The view that OPEC Plus could promptly decide to increase production during emergencies also took hold, and even as tensions rose between Iran and Israel in June, WTI crude did not exceed the January 2025 high of $80.77. Since then, OPEC Plus production increases and concerns about future economic weakness due to higher US tariffs have kept crude prices on a downward trend.

Tetsu Yoshida, Commodity Analyst at Rakuten Securities Economic Research Institute, reflected that prices "slightly dipped below the lower bound of the expected range." While somewhat weaker than initially forecast, he concluded that prices "held up relatively well without collapsing." WTI crude was expected to be traded between $60 and $100, but in reality stayed mostly between $55 and $80. Despite multiple bearish factors, he believes the market "held its lower range reasonably well."

Overall, several events such as Trump tariffs, US interest rate cuts, OPEC Plus, the Ukraine war, and Middle East tensions repeatedly generated upward and downward pressures at different times throughout the year. As a result, "As both upward and downward pressure was factored in, the market prevented any major surges or crashes."

One of the most unpredictable factors, he added, was the negative impact of the Trump tariffs. April saw a sharp drop dubbed the "shock" phase of the year. While the tariff dispute was expected to intensify mainly between the US and China, as in Trump's 2017-2020 first term, it instead developed into mutual tariffs involving many countries.

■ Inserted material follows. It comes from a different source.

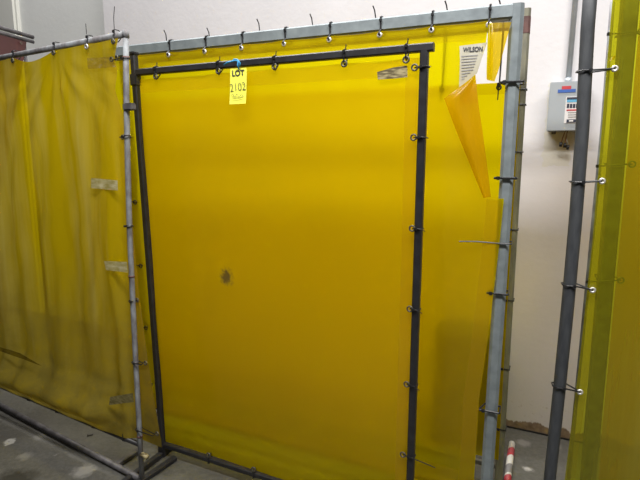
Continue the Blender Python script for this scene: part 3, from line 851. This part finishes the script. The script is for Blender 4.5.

Compared to the first term, the negative effects were greater, leading to concerns about a global economic slowdown and rekindling inflation fears within the US. This in turn "reduced expectations for interest rate cuts and heightened concerns about economic deterioration," strengthening downward pressure. The US had been moving toward rate cuts since 2024, raising hopes for "rate cuts → easier financing → economic recovery → increased demand," but the introduction of mutual tariffs shifted the mood from optimism to concern, and "increased downward pressure on prices," said Mr Yoshida.